Yes, Global Temperatures Are Currently Rising

Christopher Monckton, well known climate change denier trumpets his findings:  that global temperatures, as measured by the RSS Satellite Data, haven't risen in the last eighteen years and five months.  He fails to mention that the UAH Satellite Data does show an increase.  Instead he adds the RSS and UAH data together to show a very small increase.

A serious problem with his analysis, besides his having no actual expertise in statistical analysis, is that his regression model assumes a linear trend in temperature over that interval, a very strong assumption.  I shall present here an analysis which doesn't make that assumption and which shows a clearly increasing global temperature from the middle of 2009 in both the RSS and UAH data.

So far we have an increase in .8 degrees Celsius from 1880.   Fitting a linear trend from the middle of 2009 to April 2015 the RSS data projects a decadal increase of .2726 degrees, and the UAH data .6347 degrees.  Thus by 2035, the RSS data suggests 1.34 Celsius global temperature, and the UAH a 2.07 Celsius. 

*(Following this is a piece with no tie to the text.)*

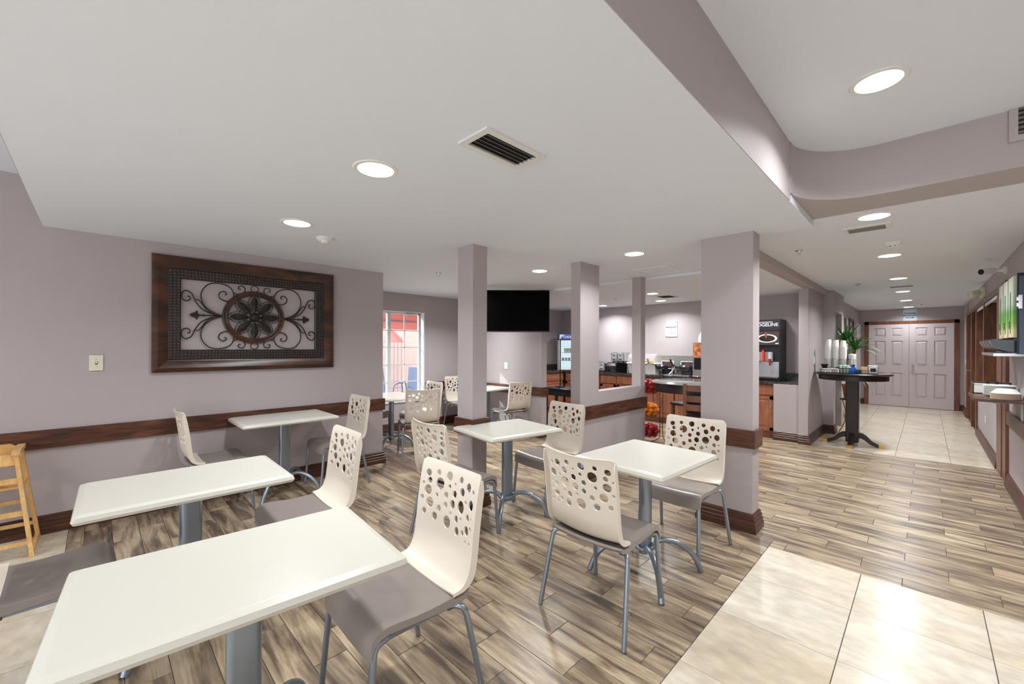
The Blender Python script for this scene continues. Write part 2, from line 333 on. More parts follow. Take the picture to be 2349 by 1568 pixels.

The LOESS regression used here employs a somewhat arbitrary smoothing parameter and as a result our conclusions are tentative.  But the evidence is very strong that in fact global temperatures are increasing since somewhere in 2009, and that we can expect an increase of somewhere between one and two degrees increase by 2035.  These results are sobering. 




A regression of the RSS data from December 1996 through May 2015 on a trend variable indeed shows no increase in temperature over that period of time.



Assuming a linear trend over this time is a very strong assumption.  In fact, it is not hard to see that temperatures have been increasing since 2009 which is glossed over in the linear assumption. Another kind of regression, a LOESS, or locally weighted regression, allows us to see a nonlinear underlying trend:








This plot reveals a clear increase in temperatures from about the middle of 2009 on.  Temperatures were increasing from 1997 to somewhere in the middle 2004, and then decreasing from there until somewhere in 2009.

The linear trend in the UAH data shows a clear increase in temperatures over the entire period:



This undeniable increase in temperatures is in conflict with the results of the RSS data and Monckton's claim of no increase.  It is still a small increase, 0.1034 degrees per decade.

The LOESS regression, however, is more revealing:



The UAH data shows no decline in the middle of the 2000's, but confirms a strong increase up to 2004 and another increase from 2010 and on.

The conclusion that temperatures are presently on the rise is unavoidable.  Monckton's claim of no change over 18 years and 5 months is strongly dependent on that change being strictly linear.  By allowing a modification of that assumption we see a slowing or possibly a decrease in the middle of the 2000's, a marked increase before, and a clearly accelerating increase after.

These results are suggestive rather than definitive, but the implications of the kind of increases in global temperature shown in the analysis cannot be ignored.   It would be a singular irresponsibility to fail to take action in the face of these trends.